Il a également suivi avec beaucoup d'intérêt les étapes de la renaissance culturelle des pays du Moyen-Orient, comparant le niveau de culture auquel ils sont arrivés avec celui du Maroc. Il a réussi à créer, au début des années trente, une association groupant les étudiants marocains mobilisés pour la cause de leur pays; cette association ne tarda pas à s'élargir en recevant les inscriptions d'autres étudiants du Maghreb Arabe, ce qui a fait d'elle une entité semblable à "l'Association des Etudiants Musulmans d'Afrique du Nord en France".
En sa qualité de membre des plus influents du Mouvement National à Salé, il a participé au même titre que les autres patriotes au combat mené contre le dahir berbère aussitôt qu'il a été proclamé; puis, il a contribué à l'élaboration du "Cahier des Revendications du Peuple Marocain" qui avait été présenté aux Autorités compétentes au Maroc et en France en 1934, et a ensuite pris la défense de ces revendications en les analysant clause par clause dans le journal "Almaghrib" .
Celui qui suit le fond de sa pensée patriotique ne manquera pas de remarquer que l'essentiel de ses écrits repose sur l'action en faveur de l'indépendance du Maroc et de sa libération de l'occupation étrangère comme il l'a lui-même précisé en écrivant: "L'orientation vers laquelle nous conduit notre fibre patriotique et met tout en oeuvre pour y parvenir, est la conservation de notre Etat marocain jouissant de ses droits sacrés et retrouvant l'auréole de son histoire florissante. Chaque Marocain doué d'esprit est conscient de la responsabilité qui pèse sur lui et est disposé à consentir à tous les sacrifices pour faire triompher ses principes".
En ce qui concerne la question culturelle, l'esprit de Saïd Hajji était occupé par l'aspiration à l'institution d'une culture nationale alliant tradition et modernité, une culture ouverte et libérée du joug colonial de la période du protectorat, une culture capable de faire évoluer la société marocaine vers l'édification d'un renouveau fondé sur des bases saines.

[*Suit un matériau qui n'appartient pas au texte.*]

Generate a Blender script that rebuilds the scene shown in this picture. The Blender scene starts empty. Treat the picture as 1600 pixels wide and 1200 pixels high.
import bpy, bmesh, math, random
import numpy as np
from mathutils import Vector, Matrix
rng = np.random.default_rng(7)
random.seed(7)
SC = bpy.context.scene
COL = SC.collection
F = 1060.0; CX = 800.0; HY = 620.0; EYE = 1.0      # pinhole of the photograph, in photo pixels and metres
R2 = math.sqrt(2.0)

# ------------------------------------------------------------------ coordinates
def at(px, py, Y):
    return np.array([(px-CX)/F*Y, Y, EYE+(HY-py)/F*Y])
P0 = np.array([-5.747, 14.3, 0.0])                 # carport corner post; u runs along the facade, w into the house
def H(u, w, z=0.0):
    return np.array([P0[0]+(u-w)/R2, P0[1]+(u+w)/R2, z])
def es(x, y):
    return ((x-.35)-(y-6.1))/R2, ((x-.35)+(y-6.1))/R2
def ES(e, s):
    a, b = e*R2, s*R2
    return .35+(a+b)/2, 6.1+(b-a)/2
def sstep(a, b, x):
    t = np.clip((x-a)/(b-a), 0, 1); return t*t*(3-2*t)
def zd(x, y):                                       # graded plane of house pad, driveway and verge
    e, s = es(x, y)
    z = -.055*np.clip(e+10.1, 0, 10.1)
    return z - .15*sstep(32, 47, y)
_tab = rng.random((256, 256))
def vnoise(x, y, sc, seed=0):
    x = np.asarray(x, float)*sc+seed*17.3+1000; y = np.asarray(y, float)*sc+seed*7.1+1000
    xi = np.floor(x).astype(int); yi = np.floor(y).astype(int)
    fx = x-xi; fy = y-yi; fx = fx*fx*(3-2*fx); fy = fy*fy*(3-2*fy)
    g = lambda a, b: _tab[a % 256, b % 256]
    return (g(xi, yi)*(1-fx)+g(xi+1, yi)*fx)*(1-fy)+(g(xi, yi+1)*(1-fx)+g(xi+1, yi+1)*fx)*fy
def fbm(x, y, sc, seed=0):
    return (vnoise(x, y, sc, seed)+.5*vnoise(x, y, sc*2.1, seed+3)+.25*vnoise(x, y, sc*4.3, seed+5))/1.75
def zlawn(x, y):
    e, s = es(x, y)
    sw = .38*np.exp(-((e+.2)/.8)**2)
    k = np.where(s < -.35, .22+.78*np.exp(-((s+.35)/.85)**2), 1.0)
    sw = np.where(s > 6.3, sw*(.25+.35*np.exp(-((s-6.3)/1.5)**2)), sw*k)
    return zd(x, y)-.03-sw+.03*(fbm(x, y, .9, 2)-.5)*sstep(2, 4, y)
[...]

Saïd Hajji était convaincu que ce renouveau ne pouvait tenir sur un fondement solide que s'il était prêté une attention particulière à la question de l'enseignement et à la propagation de la culture parmi les jeunes générations. Il a prôné la création des écoles, l'envoi de missions estudiantines à l'étranger, la réforme de l'enseignement traditionnel et la néccessité de veiller à son évolution en l'entourant de tous les soins qu'il mérite. Il estimait aussi, pour sa part, que l'unique moyen de faire accéder l'intellectuel marocain à une formation adéquate était de l'amener à étudier, en plus de la langue arabe dont il était censé connaïtre tous les secrets, une langue vivante étrangère afin de pouvoir suivre les différents aspects de la civilisation moderne.
En analysant l'état de sous-développement de son temps, il a constaté qu'il existait un gap énorme entre le monde moderne et la vie que nous menons et proposé, pour sortir de cet état de sous-developpement, d'adopter les attributs positifs de la civilisation moderne et de les implanter dans notre tissu social, en prenant soin de distinguer entre les deux aspects de la civilisation: un aspect essentiel qui est celui de la science et des progrès techniques, et un aspect secondaire qui est celui des traditions propres à chaque groupement humain. Il nous appartient de chercher le premier aspect là où il se trouve, après l'avoir perdu pendant très longtemps, tandis que le second aspect ne doit pas être recherché chez les autres peuples; il doit être redécouvert au sein de sa propre communauté et fondu dans le premier aspect de la civilisation. Ce n'est qu'à ce prix que nous serons à même de ressusciter la civilisation marocaine dont le flambeau n'a pas cessé de propager ses lumières pendant toute la période du Moyen-Age.
Tel est, réduit à quelques exemples, le mode de pensée de Saïd Hajji. Ce mode reflète une image claire de la spécificité de la pensée nationale des années trente. De l'avis de Mohammed Abed El Jabri, Saïd Hajji a introduit la problématique de la renaissance culturelle au Maroc d'une manière consciente vers la fin des années 30 et au début des années 40; et l'exemple qu'il a prôné pour l'adaptation de la culture marocaine au monde moderne est l'exemple oriental personnalisé par les géants de la culture en Egypte et en Syrie pendant la période considérée.
Avec Saïd Hajji, qui était sans doute l'un des jeunes les plus éminents et les plus conscients des intellectuels de la Koutla, la question culturelle commençait à s'imposer en tant que question nationale et question d'avenir. La pensée de Saïd Hajji était une pensée fertile; ses activités et ses écrits étaient variés comme étaient variées les questions littéraires, culturelles, politiques et sociales du Maroc, ce qui l'a placé à la tête de la génération des pionniers qui ont bâti les fondements de la renaissance culturelle du Maroc.